I roboanti annunci nostrani sulla firma dell’accordo sul gas della scorsa settimana fra Eni e la Libia sono stati prontamente stroncati dal ministro del Petrolio e del Gas libico, che ha dichiarato che l’intesa con Eni non sarebbe valida.
Il Ministro Mohamed Aoun, che già prima della firma aveva mostrato delle perplessità rispetto ai termini del contratto, ha precisato che gli 8 miliardi di dollari per l’aumento della produzione di due giacimenti di gas proposti da Meloni e da Claudio Descalzi, Ad di Eni, sarebbero in realtà da dividere a metà tra Italia e Libia, denunciando quindi la poca affidabilità del progetto, svantaggioso se si pensa che prevede l’estrazione da parte dell’Eni di una quota di gas pari al 37% rispetto a quella inizialmente prevista del 30.
Il ministro lamenta anche di non essere stato informato sui termini dell’intesa, che aggirando l’approvazione del suo ministero diverrebbe illegale e iniqua.
Sebbene si stia parlando dell’accordo più sostanzioso concluso dalla Libia negli ultimi decenni, lo stesso ha destato non pochi dubbi in più soggetti, tra cui Fathi Bashagha, Primo Ministro del Governo di Stabilità Nazionale, e persino all’interno dell’Alto Consiglio di Stato libico e della stessa Noc (National Oil Corporation), che vorrebbe rivedere i termini del contratto.

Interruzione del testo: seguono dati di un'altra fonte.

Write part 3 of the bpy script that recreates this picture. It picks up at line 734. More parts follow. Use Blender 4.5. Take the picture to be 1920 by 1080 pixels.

Di fronte a questo scenario, le previsioni Eni sull’avvio produttivo del primo dei due giacimenti di gas (stimato intorno al 2026) potrebbero naufragare insieme alle speranze che l’Europa, dovendo sopperire alle risorse russe, possa attingerne facilmente e tempestivamente dal Nord Africa e dal Mediterraneo orientale.